Kirby Adams, the chief executive of Tata Steel Europe, said: "We are acutely aware that this will be devastating news for our employees, our contractors, their families and the local community."
Lord Mandelson, the Business Secretary, said he shared the bitter disappointment" of those affected, saying the Government had been working with Corus all year to resolve the situation. "Finding a longer term solution, I'm afraid, has eluded us," he said. He pledged the Government's help for the individuals affected, including potential retraining schemes.
The crisis erupted in April after four international steel slab buyers pulled out of a deal signed in 2004. The Italian group Marcegaglia; Dongkuk Steel Mills of South Korea; the Swiss-Italian Duferco Participations and Alvory, a subsidiary of Ternium in Luxembourg, had agreed to buy 80 per cent of the Teesside plant's production until 2014.
Corus failed in a legal attempt to get the consortium to fulfil its obligations, but is seeking hundreds of millions of pounds in damages in a case that could drag on for years. Mr Adams said yesterday the companies that had walked out should see the effect on Teesside and "hang their heads in shame".
"Since the consortium broke this legally binding agreement, from which it made an estimated $800m profit, Corus has been diverting internal orders to Teeside Cast Products," the group said. It has also been securing external orders "in a bid to keep the plant open while an alternative future for the plant was sought. This has cost the company about £130m".
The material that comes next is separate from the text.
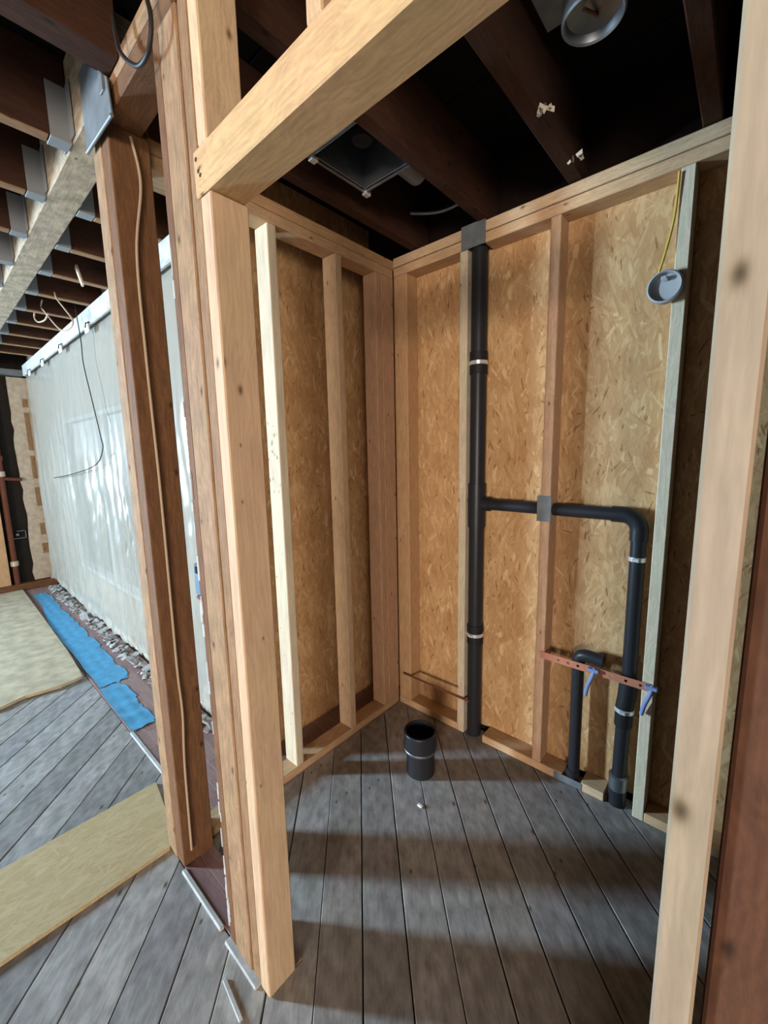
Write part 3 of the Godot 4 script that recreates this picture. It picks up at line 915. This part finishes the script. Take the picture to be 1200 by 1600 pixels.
func ceiling_fittings() -> void:
	# joists of the big room hang from the near face of the pale beam; those beyond hang from its far face
	for k in 9:
		var x := -1.366 - 0.401 * k
		var w := 0.082 if k == 0 else 0.05
		joist(V(x, 2.50, -0.458 if k else -0.468), V(x + w, 2.738, 7.78), "%s dark joist over the big room, counted from the old studs" % ordinal(k), "joists on the near side of the pale beam", -0.4575, 1.0 if k else 0.0)
	for k in range(1, 11):
		var x := -1.366 - 0.401 * k - 0.02
		joist(V(x, 2.50, -0.958), V(x + 0.05, 2.738, -0.567), "%s short dark joist between pale beam and window wall, counted from the post" % ordinal(k - 1), "joists on the window side of the pale beam", -0.5675, -1.0)
	for k in 4:
		var x: float = [-1.36, -0.985, -0.605, -0.20][k]
		joist(V(x, 2.488, -1.852), V(x + 0.052, 2.738, -0.56), "dark joist above the small room, " + ["beside the open partition", "holding the fan box", "next to the round duct", "nearest the pale knotty jamb"][k], "joists above the small room", 0.0, 0.0)
	for k in 2:
		var x: float = [-0.605, -0.20][k]
		joist(V(x, 2.738 - 0.235, -0.466), V(x + 0.052, 2.738, 7.78), "dark joist overhead outside the small room, " + ["over mid header", "over the pale knotty jamb"][k], "joists outside the small room", 0.0, 0.0)
	# end hanger of the pale beam
	var st := start()
	var face := [Vector2(-0.075, 0.0), Vector2(0.155, -0.012), Vector2(0.142, 0.085), Vector2(-0.02, 0.205), Vector2(-0.075, 0.205)]
	for sd in [[0.0, -1.0], [0.004, 1.0]]:
		for k in range(1, 4):
			tri(st, [V(face[0].x, face[0].y, sd[0]), V(face[k].x, face[k].y, sd[0]), V(face[k + 1].x, face[k + 1].y, sd[0])], [Vector2.ZERO, Vector2.ZERO, Vector2.ZERO], V(0, 0, sd[1]))
	for k in 5:
		var a: Vector2 = face[k]
		var c: Vector2 = face[(k + 1) % 5]
		quad(st, [V(a.x, a.y, 0), V(c.x, c.y, 0), V(c.x, c.y, 0.004), V(a.x, a.y, 0.004)], [Vector2.ZERO, Vector2.ZERO, Vector2.ZERO, Vector2.ZERO], V((c - a).y, -(c - a).x, 0).normalized())
	add_tube(st, [V(-0.075, 0.0, 0.004), V(0.155, -0.012, 0.004)], 0.005, 8)
	add_box(st, V(0.10, 0.06, 0.003), V(0.125, 0.13, 0.010), 1, 0.001)
	tag(put("beam_hanger", st.commit(), M.dull, self, V(-1.49, 2.402, -0.4575)), "big bent steel plate holding the end of the pale beam", "bracket")
	# exhaust fan housing between two joists
	var f := base("exhaust_fan", V(-1.095, 2.505, -1.155))
	tag(f, "dark square exhaust fan housing screwed between two joists", "fan")
	for p in [[V(-0.112, 0, -0.125), V(-0.108, 0.2, 0.125)], [V(0.106, 0, -0.125), V(0.110, 0.2, 0.125)], [V(-0.11, 0, -0.127), V(0.11, 0.2, -0.123)], [V(-0.11, 0, 0.123), V(0.11, 0.2, 0.127)], [V(-0.11, 0.196, -0.125), V(0.11, 0.2, 0.125)]]:
		put("housing_wall", bx(p[0], p[1], 1, 0.001), M.zinc, f)
	var rim := start()
	add_tube(rim, [V(-0.122, 0, -0.137), V(0.122, 0, -0.137), V(0.122, 0, 0.137), V(-0.122, 0, 0.137), V(-0.122, 0, -0.137)], 0.006, 8)
	put("housing_rim", rim.commit(), M.zinc, f)
	for p in [[-0.12, 0.12], [0.12, 0.1], [-0.12, -0.145], [0.12, -0.13]]:
		put("mounting_ear", bx(V(p[0] - 0.012, -0.012, p[1] - 0.014), V(p[0] + 0.012, 0.012, p[1] + 0.014), 1, 0.002), M.steel, f)
	put("motor", lathe([Vector2(0.0, 0.05), Vector2(0.035, 0.055), Vector2(0.04, 0.07), Vector2(0.04, 0.19)]), M.rubber, f)
	put("outlet_duct", lathe([Vector2(0.04, 0.0), Vector2(0.046, 0.003), Vector2(0.05, 0.02), Vector2(0.05, 0.13), Vector2(0.044, 0.135)], Basis(Vector3.RIGHT, PI / 2) * Basis(Vector3.FORWARD, PI), 24), M.dull, f, V(0.052, 0.055, -0.125))
	# round duct and its backing plate
	var d := base("ceiling_duct", V(-0.365, 2.50, -1.19))
	tag(d, "round grey metal duct opening facing down between joists", "duct")
	put("duct_collar", lathe([Vector2(0.070, 0.15), Vector2(0.070, 0.004), Vector2(0.066, 0.0), Vector2(0.062, 0.004), Vector2(0.058, 0.02), Vector2(0.02, 0.035), Vector2(0.0, 0.036)], Basis(), 36), M.zinc, d)
	put("damper_rod", tube([V(-0.012, 0.01, 0.03), V(0.0, 0.03, -0.03)], 0.004, 8), M.rust, d)
	put("mounting_plate", bx(V(-0.16, 0.15, -0.13), V(0.13, 0.156, 0.12), 0, 0.001), M.dull, d)
	# round electrical box on the stud and its cable
	var b := base("electrical_box", V(-0.264, 2.028, BACK + 0.004))
	tag(b, "round grey electrical box fixed to the speckled stud", "box")
	var forward := Basis(Vector3.RIGHT, PI / 2)
	put("box_shell", lathe([Vector2(0.0, -0.002), Vector2(0.049, 0.0), Vector2(0.052, 0.004), Vector2(0.052, 0.03), Vector2(0.047, 0.034), Vector2(0.045, 0.03), Vector2(0.043, 0.012), Vector2(0.0, 0.01)], forward, 30), M.grey_plastic, b)
	put("mounting_ear", bx(V(-0.012, 0.02, 0.012), V(0.006, 0.034, 0.034), 1, 0.003), M.steel, b)
	tag(put("electrical_cable", tube(curve([V(-0.29, 2.07, BACK + 0.012), V(-0.272, 2.14, BACK + 0.016), V(-0.255, 2.25, BACK + 0.006), V(-0.25, 2.38, BACK + 0.008)], 6), 0.004, 8), M.wire_yellow), "yellow cable rising from the round electrical box", "cable")

func small_things() -> void:
	tag(put("electrical_cable", tube(curve([V(-1.4295, 2.42, -0.53), V(-1.428, 2.30, -0.545), V(-1.4275, 2.1, -0.515), V(-1.4275, 1.8, -0.512), V(-1.4275, 1.4, -0.515), V(-1.4275, 1.0, -0.513), V(-1.4275, 0.75, -0.512), V(-1.4275, 0.6, -0.515), V(-1.4275, 0.4, -0.505), V(-1.4275, 0.06, -0.50)], 8), 0.0045, 8), M.wire_grey), "grey cable stapled down the dark flank of the doubled post", "cable")
	tag(put("electrical_cable", tube(curve([V(-1.06, 2.56, -0.44), V(-1.03, 2.454, -0.44), V(-1.018, 2.417, -0.44), V(-1.023, 2.385, -0.44), V(-1.047, 2.362, -0.44), V(-1.097, 2.365, -0.44), V(-1.149, 2.399, -0.44), V(-1.192, 2.441, -0.44), V(-1.21, 2.47, -0.44), V(-1.225, 2.54, -0.44)], 6), 0.005, 10), M.wire_black), "thick black cable loop hanging over the old studs", "cable")
	var zw := -0.862
	tag(put("loose_wire", tube(curve([V(-3.596, 2.55, zw), V(-3.55, 2.3, zw), V(-3.557, 2.15, zw), V(-3.46, 1.9, zw), V(-3.36, 1.65, zw), V(-3.345, 1.55, zw), V(-3.58, 1.44, zw), V(-4.3, 1.36, zw), V(-5.0, 1.31, zw)], 8), 0.0035, 8), M.wire_black), "thin black wire dangling in front of the plastic sheet", "wire")
	tag(put("loose_wire", tube(curve([V(-3.68, 2.56, -0.70), V(-3.74, 2.53, -0.70), V(-3.65, 2.477, -0.70), V(-3.39, 2.333, -0.70), V(-3.22, 2.27, -0.70), V(-3.05, 2.257, -0.70), V(-3.0, 2.287, -0.70), V(-3.15, 2.384, -0.70), V(-3.29, 2.471, -0.70), V(-3.33, 2.52, -0.70)], 6), 0.0045, 8), M.wire_grey), "tan wire loop drooping from the short joists", "wire")
	tag(put("loose_wire", tube(curve([V(-3.85, 2.513, -0.68), V(-3.87, 2.48, -0.68), V(-3.77, 2.432, -0.68), V(-3.57, 2.403, -0.68), V(-3.47, 2.42, -0.68)], 6), 0.005, 8), M.wire_grey), "small tan wire curl under the short joists", "wire")
	var s := lumber("wood_scrap", V(-0.012, -0.075, -0.006), V(0.012, 0.075, 0.006), 1, M.pale)
	s.position = V(-2.80, 2.426, -0.72)
	s.rotation = V(0.0, 0.0, 0.62)
	tag(s, "small pale wood scrap dangling under the short joists", "scrap")
	# switch box on the old studs
	var b := base("switch_box", V(-1.1098, 1.16, -0.50))
	tag(b, "small blue-grey switch box on the edge of the old studs", "box")
	put("box_shell", bx(V(-0.02, -0.045, -0.03), V(0.014, 0.045, 0.028), 1, 0.004), M.box_blue, b)
	put("mounting_tab", bx(V(-0.012, -0.056, 0.006), V(0.012, -0.044, 0.03), 1, 0.003), M.rust, b)
	put("mounting_tab", bx(V(-0.004, 0.02, 0.026), V(0.013, 0.04, 0.032), 1, 0.002), M.hole, b)
	# scraps caught on the dark joists above the small room
	for p in [[V(-0.534, 2.474, -1.62), "torn pale paper scrap hanging from the dark joist by the plumbing wall"], [V(-0.534, 2.474, -1.335), "torn pale paper scrap hanging from the dark joist near the round duct"]]:
		var st := start()
		for k in 7:
			var q := Basis.from_euler(V(rng.randf() * TAU, rng.randf() * TAU, rng.randf() * TAU))
			var c := V(rng.randf_range(-0.02, 0.02), rng.randf_range(-0.012, 0.012), rng.randf_range(-0.014, 0.014))
			var a := rng.randf_range(0.005, 0.013)
			var n: Vector3 = q * Vector3.UP
			for side in [1.0, -1.0]:
				quad(st, [c + q * V(-a, side * 0.0006, -a * 0.5), c + q * V(a, side * 0.0006, -a * 0.7), c + q * V(a * 0.8, side * 0.0006, a * 0.5), c + q * V(-a * 0.7, side * 0.0006, a * 0.6)], [Vector2.ZERO, Vector2.ZERO, Vector2.ZERO, Vector2.ZERO], n * side)
		tag(put("paper_scrap", st.commit(), M.plaster, self, p[0]), p[1], "scrap", "paper scraps on the joists")
	tag(put("electrical_cable", tube(curve([V(-1.32, 2.62, -1.70), V(-1.22, 2.60, -1.74), V(-1.14, 2.60, -1.77), V(-1.04, 2.63, -1.80), V(-0.99, 2.69, -1.82)], 6), 0.006, 8), M.edge), "pale cable crossing the dark ceiling above the corner", "cable")
	# chip of plaster on the bathroom boards
	tag(put("plaster_chip", bx(V(-0.012, 0, -0.008), V(0.012, 0.008, 0.008), 0, 0.003), M.chip, self, V(-0.935, 0.0, -1.245)), "tiny white chip on the floor in front of the black stub", "chip")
Corus said operating a plant that makes 3 million tonnes of merchant slab a year was without a long-term strategic partner was unsustainable. "With the global financial crisis, overcapacity in steel and decline in manufacturing activity, the interest in a facility like this at this moment is simply not here," said Mr Adams.
The Redcar Blast Furnace, Lackenby steelworks and the South Bank Coke Ovens will all be mothballed, with operations ceased but facilities maintained in readiness for a possible restart, at the end of next month.
The group said the job losses from the partial mothballing were 600 fewer than had been envisaged earlier in the year. Corus will keep the Redcar Wharf, Redcar Coke Ovens and some of the power-generating units open. It said there would still be a "substantial presence" in the Teesside area, with a staff of more than 2,000 people.